Bauer related this insight from Iranian scholar Amir Taheri: "Ahmadinejad's move fits into a 14-century-long Muslim tradition, initiated by the Prophet Muhammad himself, of writing letters to 'the rulers of the world.' . . . To each, the prophet's offer was simple: Convert to Islam and secure a place in paradise—or cling to your beliefs and face the sword of Islam."

"Can you imagine," asked Bauer, "what the media's reaction would have been if President Bush had sent a letter to Ahmadinejad if he wanted to convert to Christianity?"

Yes, we can. In other news:

o Hasta la vista, baby--Zacarias Moussaoui, the reality of spending the next 40 or 50 years in solitary confinement finally settling in, petitions the court for a do-over of his terrorism trial. Like, just scratch all that previous testimony. Um, we don't think so, says the judge. You're history.

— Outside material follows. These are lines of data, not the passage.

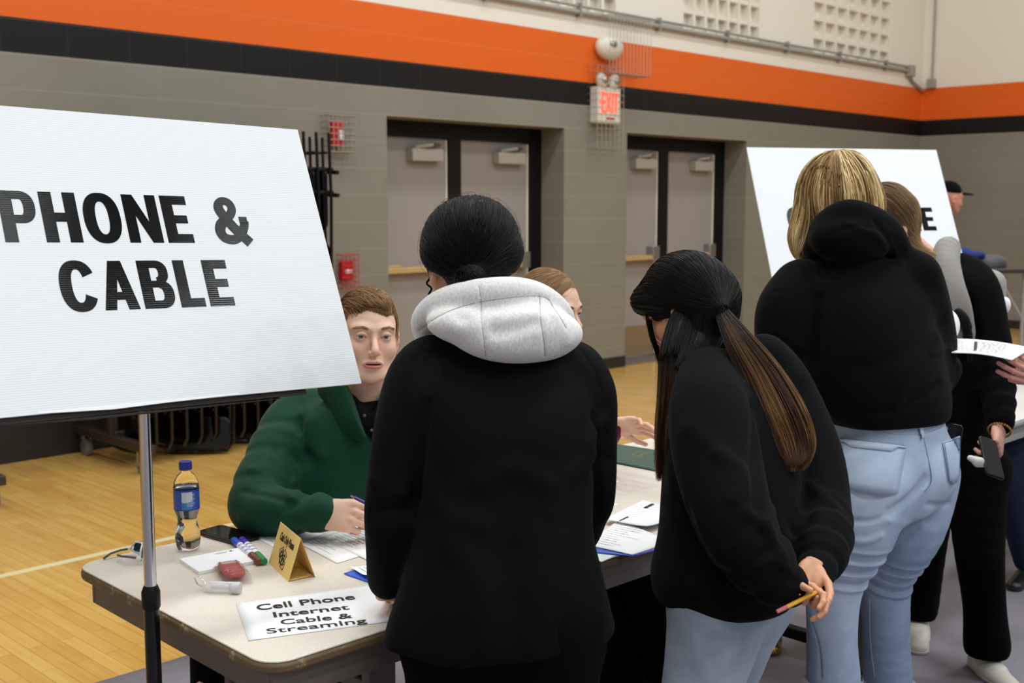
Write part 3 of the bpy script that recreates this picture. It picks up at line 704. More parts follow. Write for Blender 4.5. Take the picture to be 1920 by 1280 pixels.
f1 = sheet('front_panel', [A0, A1, T1, T0], M['yellow_card'], t); sheet('back_panel', [B1, B0, T0, T1], M['yellow_card'], t); sheet('bottom_flap', [A0*.98+np.array([0, 0, .0015]), A1*.98+np.array([0, 0, .0015]), B1*.9+np.array([0, 0, .0015]), B0*.9+np.array([0, 0, .0015])], M['yellow_card'], t)
fx = (A1-A0)/np.linalg.norm(A1-A0); fz = (T0-A0); fz = fz-fx*(fz @ fx); Hs = np.linalg.norm(fz); fz /= Hs; fn = np.cross(fx, fz)
if (fn[1] > 0): fn = -fn
def on_card(u, v, off=.0014): return A0+fx*(u*Lc)+fz*(v*Hs)+fn*off*0+np.cross(fx, fz)*off
rot = Matrix(np.array([fx, fz, np.cross(fx, fz)]).T.tolist()).to_euler()
co = text_mesh('card_lettering', 'Cash Only Please', .034, M['ink'], t, tuple(on_card(.5, .66)), tuple(rot), .0009, 1)
xs_ = [v.co.x for v in co.data.vertices]; kx = .66*Lc/(max(xs_)-min(xs_)); ky = .19*Hs/.0255
for v in co.data.vertices: v.co.x = (v.co.x-(max(xs_)+min(xs_))/2)*kx; v.co.y *= ky
ic = MB()
for (cx_, cy_, an) in ((.40, .44, .5), (.56, .42, -.5), (.50, .30, .15), (.58, .22, -.15), (.44, .34, -.9)):
    for (dx, dy, ww, hh_) in ((0, .009, .022, .0009), (0, -.009, .022, .0009), (.011, 0, .0009, .018), (-.011, 0, .0009, .018), (0, 0, .005, .006), (.007, .004, .0018, .0018), (-.007, -.004, .0018, .0018)):
        ca_, sa_ = math.cos(an), math.sin(an); u = dx*ca_-dy*sa_; v = dx*sa_+dy*ca_; c0_ = on_card(cx_, cy_)+fx*u+fz*v
        ic.box(c0_, (ww, hh_, .0008), np.array([fx*ca_+fz*sa_, -fx*sa_+fz*ca_, np.cross(fx, fz)]).T)
ic.build('money_drawing', M['ink'], t)
# ---- papers
def paper(label, corners, dz=.0006, curl=0, name='paper_sheet', group=None, lines=0, cat='paper', seed=1, m=None, colr=None, th=.0003):
    """corners in order around the sheet, as photo points on the table plane"""
    C = [onT(*c, dz) for c in corners]; cen = sum(C)/len(C); t = thing(name, label, cat, (cen[0], cen[1], TZ+dz), 0, group)
    P = [c-cen for c in C]; nx = 12; mb = MB(); rg = random.Random(seed)
    for i in range(nx+1):
        for j in range(nx+1):
            u, v = i/nx, j/nx; p = (P[0]*(1-u)+P[1]*u)*(1-v)+(P[3]*(1-u)+P[2]*u)*v; e = curl*(max(0, u-.6)**2+max(0, .3-v)**2)+.0004*math.sin(5*u+3*v+seed)
            mb.V.append((p[0], p[1], max(0, e)))
    for i in range(nx):
        for j in range(nx): a0 = i*(nx+1)+j; mb.F.append([a0, a0+nx+1, a0+nx+2, a0+1])
    o = mb.build('sheet', m or M['paper'], t, smooth=True); sd = o.modifiers.new('thick', 'SOLIDIFY'); sd.thickness = th; sd.offset = 1
    if lines:
        lm = MB(); U = (P[1]-P[0]); Vv = (P[3]-P[0]); 
        for k in range(lines):
            v = .12+.8*k/lines; L_ = rg.uniform(.35, .8); x0 = .08
            while x0 < L_:
                wl = rg.uniform(.02, .07); hgt_ = .0016 if rg.random() > .1 else .003
                a0 = P[0]+U*x0+Vv*v; b0 = P[0]+U*min(x0+wl, L_)+Vv*v; dv = Vv/np.linalg.norm(Vv)*hgt_; zz = np.array([0, 0, th+.0006+curl*.0])
                lm.add([a0+zz, b0+zz, b0+dv+zz, a0+dv+zz], [[0, 1, 2, 3]]); x0 += wl+.012
        lm.build('printed_lines', colr or M['grey_ink'], t)
    return t, P
M['grey_ink'] = mat('grey_print', srgb(150, 150, 158), .6)
t, P = paper('white printed sheet lettered Cell Phone Internet Cable & Streaming on the near table edge', [(442, 1131), (466, 1201), (768, 1160), (700, 1096)], .0008, seed=3)
U = (P[3]-P[0]); V_ = (P[1]-P[0]); wU = np.linalg.norm(U); hV = np.linalg.norm(V_)
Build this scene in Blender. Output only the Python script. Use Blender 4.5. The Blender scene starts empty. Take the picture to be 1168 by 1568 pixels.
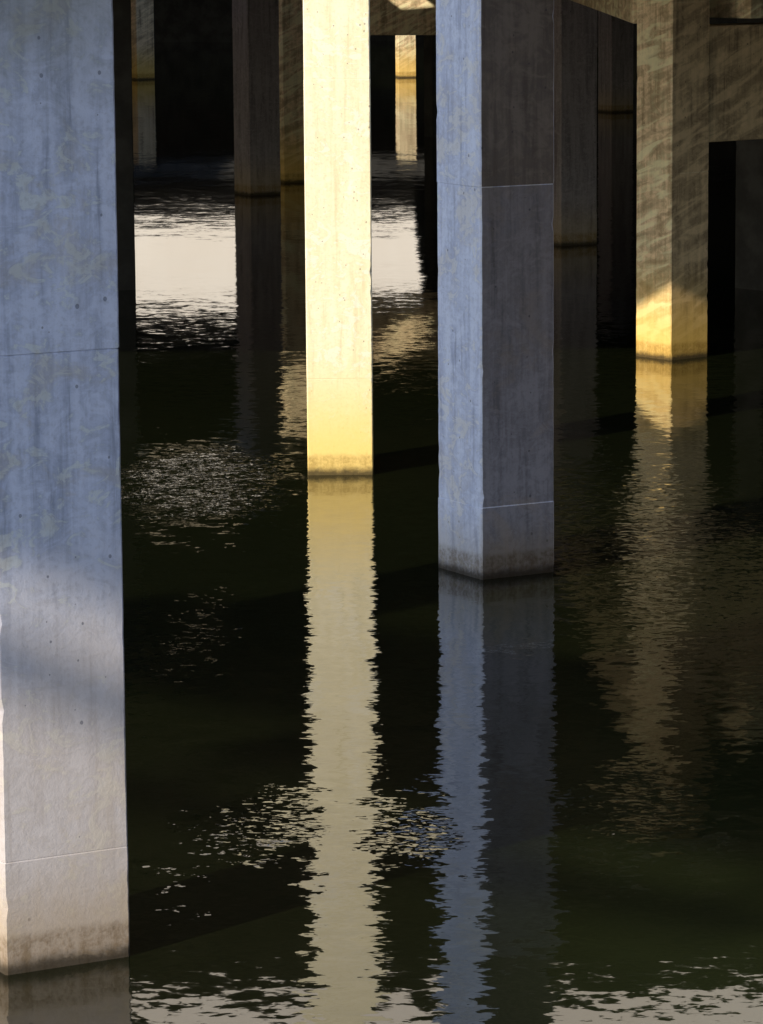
import bpy, bmesh, math, random
from mathutils import Vector, Matrix
R=math.radians
random.seed(7)
sc=bpy.context.scene
sc.view_settings.view_transform='Standard'
sc.view_settings.look='None'
sc.view_settings.exposure=0
SUN_EL=27.0; SUN_AZ=42.0   # light travels toward +x +y, 42 deg off +y

# ---------------- world / sun
w=bpy.data.worlds.new("World"); sc.world=w; w.use_nodes=True
nt=w.node_tree; bg=nt.nodes['Background']
sky=nt.nodes.new('ShaderNodeTexSky'); sky.sky_type='NISHITA'; sky.sun_disc=False
sky.sun_elevation=R(SUN_EL); sky.sun_rotation=R(180+SUN_AZ)
sky.air_density=1.3; sky.dust_density=1.2; sky.ozone_density=4.0
nt.links.new(sky.outputs[0],bg.inputs[0]); bg.inputs[1].default_value=0.15
sl=bpy.data.lights.new("sun","SUN"); sl.energy=5.0; sl.angle=R(0.7); sl.color=(1,.87,.66)
so=bpy.data.objects.new("sun",sl); sc.collection.objects.link(so)
a=R(SUN_AZ); e=R(SUN_EL)
d=Vector((math.sin(a)*math.cos(e),math.cos(a)*math.cos(e),-math.sin(e)))
so.rotation_euler=d.to_track_quat('-Z','Y').to_euler(); so.location=(-30,-30,60)

# ---------------- camera
cam=bpy.data.cameras.new("camera"); co=bpy.data.objects.new("camera",cam); sc.collection.objects.link(co)
cam.sensor_fit='HORIZONTAL'; cam.sensor_width=36; cam.lens=176.3; cam.clip_end=8000; cam.clip_start=.5
co.matrix_world=Matrix.Translation((0,0,10))@Matrix.Rotation(R(80.9),4,'X')@Matrix.Rotation(R(-0.42),4,'Z')
sc.camera=co

# ---------------- node helpers
class NB:
    def __init__(s,mat):
        mat.use_nodes=True; s.t=mat.node_tree; s.b=s.t.nodes['Principled BSDF']
    def n(s,typ,**k):
        x=s.t.nodes.new(typ)
        for a_,v in k.items(): setattr(x,a_,v)
        return x
    def put(s,sock,v):
        if hasattr(v,'is_output'): s.t.links.new(v,sock)
        else: sock.default_value=v
    def m(s,op,a_,b_=0.0,c_=None,clamp=False):
        x=s.n('ShaderNodeMath',operation=op,use_clamp=clamp)
        s.put(x.inputs[0],a_); s.put(x.inputs[1],b_)
        if c_ is not None: s.put(x.inputs[2],c_)
        return x.outputs[0]
    def vm(s,op,a_,b_):
        x=s.n('ShaderNodeVectorMath',operation=op); s.put(x.inputs[0],a_); s.put(x.inputs[1],b_); return x.outputs[0]
    def noise(s,vec,scale,detail=4,rough=.55,dist=0.0):
        x=s.n('ShaderNodeTexNoise'); s.put(x.inputs['Vector'],vec)
        x.inputs['Scale'].default_value=scale; x.inputs['Detail'].default_value=detail
        x.inputs['Roughness'].default_value=rough; x.inputs['Distortion'].default_value=dist
        return x
    def mr(s,v,a0,a1,b0=0.0,b1=1.0,smooth=True):
        x=s.n('ShaderNodeMapRange'); x.interpolation_type='SMOOTHSTEP' if smooth else 'LINEAR'
        s.put(x.inputs[0],v); 
        for i,q in enumerate((a0,a1,b0,b1)): x.inputs[i+1].default_value=q
        return x.outputs[0]
    def mix(s,f,a_,b_,mode='MIX'):
        x=s.n('ShaderNodeMix',data_type='RGBA',blend_type=mode)
        s.put(x.inputs[0],f); s.put(x.inputs[6],a_); s.put(x.inputs[7],b_); return x.outputs[2]

def concrete(name,light,dark,stain=(.5,.36,.12),stain_amt=.5,stain_h=1.6,mott=1.0,wash=.35,warmspot=0.0,grime=.35,upper=None,upper_z=5.95,ripple_light=0.0,sun_warm=None):
    mt=bpy.data.materials.new(name); q=NB(mt)
    pos=q.n('ShaderNodeNewGeometry').outputs['Position']
    z=q.n('ShaderNodeSeparateXYZ'); q.put(z.inputs[0],pos); z=z.outputs[2]
    n1=q.noise(pos,1.1,5,.65,.6).outputs[0]
    ps=q.vm('MULTIPLY',pos,(6,6,.45)); n2=q.noise(ps,1.0,4,.65,.3).outputs[0]
    n3=q.noise(pos,19,4,.65).outputs[0]
    n4=q.noise(q.vm('MULTIPLY',pos,(3,3,4.4)),1.0,5,.68,1.2).outputs[0]
    f=q.m('ADD',q.m('MULTIPLY',n1,.3),q.m('ADD',q.m('MULTIPLY',n2,.35),q.m('MULTIPLY',n4,.35)))
    f=q.mr(f,.42,.58)
    c=q.mix(q.m('MULTIPLY',f,mott),tuple(light)+(1,),tuple(dark)+(1,))
    # pale lime-wash marks with ragged edges
    wm=q.mr(q.m('ADD',q.m('MULTIPLY',n4,.6),q.m('MULTIPLY',n1,.4)),.52,.575)
    c=q.mix(q.m('MULTIPLY',wm,wash),c,tuple(min(.88,x*1.35) for x in light)+(1,))
    c=q.mix(q.m('MULTIPLY',q.mr(n3,.48,.70),.20),c,tuple(x*.4 for x in dark)+(1,))
    # run marks
    c=q.mix(q.m('MULTIPLY',q.mr(n2,.57,.68),grime),c,tuple(x*.5 for x in dark)+(1,))
    if warmspot:
        c=q.mix(q.m('MULTIPLY',q.mr(n1,.5,.62),warmspot),c,(.46,.40,.33,1))
    if eff:
        # light rippling off the water, painted as soft slanting bands
        s_=q.n('ShaderNodeSeparateXYZ'); q.put(s_.inputs[0],pos)
        cb=q.n('ShaderNodeCombineXYZ')
        q.put(cb.inputs[0],q.m('MULTIPLY',s_.outputs[0],1.2)); q.put(cb.inputs[1],q.m('MULTIPLY',s_.outputs[1],.8))
        q.put(cb.inputs[2],q.m('MULTIPLY',q.m('SUBTRACT',s_.outputs[2],q.m('MULTIPLY',s_.outputs[0],.5)),4.2))
        en=q.noise(cb.outputs[0],1.0,2,.5,.7).outputs[0]
        c=q.mix(q.m('MULTIPLY',q.mr(en,.47,.62),ripple_light),c,tuple(min(.88,x*1.35) for x in light)+(1,))
        c=q.mix(q.m('MULTIPLY',q.mr(en,.46,.34),ripple_light*.7),c,tuple(x*.6 for x in dark)+(1,))
    if sun_warm:
        sz=q.m('ADD',z,q.m('MULTIPLY',q.m('SUBTRACT',n1,.5),3.0))
        c=q.mix(q.mr(sz,2.0,4.6,.62,0),c,tuple(sun_warm)+(1,))  # warm sunlight painted into the lower part
        c=q.mix(q.mr(sz,7.4,9.6,0,.6),c,(.24,.25,.23,1))  # shade under the cap painted into the top
    if upper:
        # darker pour above the construction joint, overhead shade painted in with it
        uf=q.mr(z,upper_z-.01,upper_z+.01,0,.72)
        uf=q.m('ADD',uf,q.m('MULTIPLY',q.mr(q.m('ADD',z,q.m('MULTIPLY',n1,2.5)),2.0,6.5,0,.45),q.m('SUBTRACT',1.0,uf)))
        c=q.mix(uf,c,q.mix(f,tuple(x*1.35 for x in upper)+(1,),tuple(x*.75 for x in upper)+(1,)))
    # pores
    v=q.n('ShaderNodeTexVoronoi'); q.put(v.inputs['Vector'],q.vm('MULTIPLY',pos,(7,7,6))); v.inputs['Scale'].default_value=1
    vc=q.n('ShaderNodeSeparateColor'); q.put(vc.inputs[0],v.outputs['Color'])
    rad=q.m('MULTIPLY',q.m('POWER',vc.outputs[1],3),.15)
    pr=q.m('LESS_THAN',v.outputs['Distance'],rad)
    c=q.mix(q.m('MULTIPLY',pr,.6),c,tuple(x*.25 for x in dark)+(1,))
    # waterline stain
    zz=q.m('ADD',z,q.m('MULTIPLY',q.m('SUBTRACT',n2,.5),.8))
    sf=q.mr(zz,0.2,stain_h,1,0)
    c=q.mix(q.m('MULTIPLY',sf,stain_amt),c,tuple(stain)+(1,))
    zb=q.m('ADD',z,q.m('MULTIPLY',q.m('SUBTRACT',n4,.5),.22))
    blotch=q.mr(q.m('ADD',q.m('MULTIPLY',n3,.35),q.m('ADD',q.m('MULTIPLY',n2,.3),q.m('MULTIPLY',n4,.35))),.40,.60,.25,.75)
    c=q.mix(q.m('MULTIPLY',q.mr(zb,.30,.42,1,0),blotch),c,(stain[0]*.42,stain[1]*.38,stain[2]*.36,1))
    c=q.mix(q.m('MULTIPLY',q.mr(zb,.03,.18,1,0),.88),c,(.025,.02,.013,1))
    q.put(q.b.inputs['Base Color'],c); q.b.inputs['Roughness'].default_value=.88
    q.b.inputs['Specular IOR Level'].default_value=.25
    h=q.m('ADD',q.m('MULTIPLY',n3,.5),q.m('MULTIPLY',n4,.5)); h=q.m('SUBTRACT',h,q.m('MULTIPLY',pr,.5))
    bp=q.n('ShaderNodeBump'); bp.inputs['Strength'].default_value=.5; bp.inputs['Distance'].default_value=.014
    q.put(bp.inputs['Height'],h); q.put(q.b.inputs['Normal'],bp.outputs[0])
    return mt

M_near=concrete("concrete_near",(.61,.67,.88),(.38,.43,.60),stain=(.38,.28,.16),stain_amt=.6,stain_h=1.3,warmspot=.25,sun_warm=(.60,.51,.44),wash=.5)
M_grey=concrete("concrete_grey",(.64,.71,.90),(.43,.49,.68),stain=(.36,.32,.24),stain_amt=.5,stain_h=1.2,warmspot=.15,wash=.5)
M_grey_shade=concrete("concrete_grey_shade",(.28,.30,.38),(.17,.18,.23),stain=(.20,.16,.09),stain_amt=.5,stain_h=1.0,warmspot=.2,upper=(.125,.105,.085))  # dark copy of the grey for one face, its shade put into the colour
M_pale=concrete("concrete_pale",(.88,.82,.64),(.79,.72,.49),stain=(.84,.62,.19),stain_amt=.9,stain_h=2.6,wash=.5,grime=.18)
M_warm=concrete("concrete_warm",(.80,.63,.42),(.36,.27,.16),stain=(.82,.55,.14),stain_amt=.8,stain_h=2.6,wash=.3,ripple_light=.6)
M_warm2=concrete("concrete_warm_dark",(.60,.44,.26),(.28,.20,.12),stain=(.6,.38,.07),stain_amt=.8,stain_h=2.4,wash=.35,ripple_light=.5)  # darker copy of warm concrete, the side face's shade put into its colour
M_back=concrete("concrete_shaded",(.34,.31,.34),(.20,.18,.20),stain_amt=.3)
def simple(name,c0,c1,sc_=1.0,far=None):
    mt=bpy.data.materials.new(name); q=NB(mt)
    pos=q.n('ShaderNodeNewGeometry').outputs['Position']
    c=q.mix(q.mr(q.noise(pos,sc_,4,.65).outputs[0],.35,.65),c0+(1,),c1+(1,))
    if far:
        y=q.n('ShaderNodeSeparateXYZ'); q.put(y.inputs[0],pos)
        c=q.mix(q.mr(y.outputs[1],150,196),c,far+(1,))  # far deck darkened by colour so its underside reflects dark
    q.put(q.b.inputs['Base Color'],c); q.b.inputs['Roughness'].default_value=.95
    return mt
M_deck=simple("concrete_deck",(.42,.36,.26),(.26,.22,.16),.6,far=(.035,.033,.03))
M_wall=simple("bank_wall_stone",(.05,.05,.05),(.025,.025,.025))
M_cream=simple("reflector_cream",(.87,.82,.78),(.83,.77,.72),.3)
M_reflector_glass=simple("reflector_window_dark",(.05,.06,.07),(.04,.05,.06))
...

o No more, Mr. Nice Guy—New presidential Press Secretary Tony Snow comes out swinging, accusing major media outlets, such as CBS News, of unfair coverage of the White House. Talking heads immediately cluck about being counterproductive and needlessly antagonizing the press. As if nice would actually get you anywhere. Come to think of it, wasn't that the same argument opposing action against the terrorists?

o Spin this--Somebody takes a poll and, lo and behold, it turns out Americans actually favor tracing private phone records in the pursuit of al Qaeda operatives, by nearly a 2-to-1 margin. It will be interesting to see how much traction this story gets in the mainstream mediocracy. (We're not holding our breath.)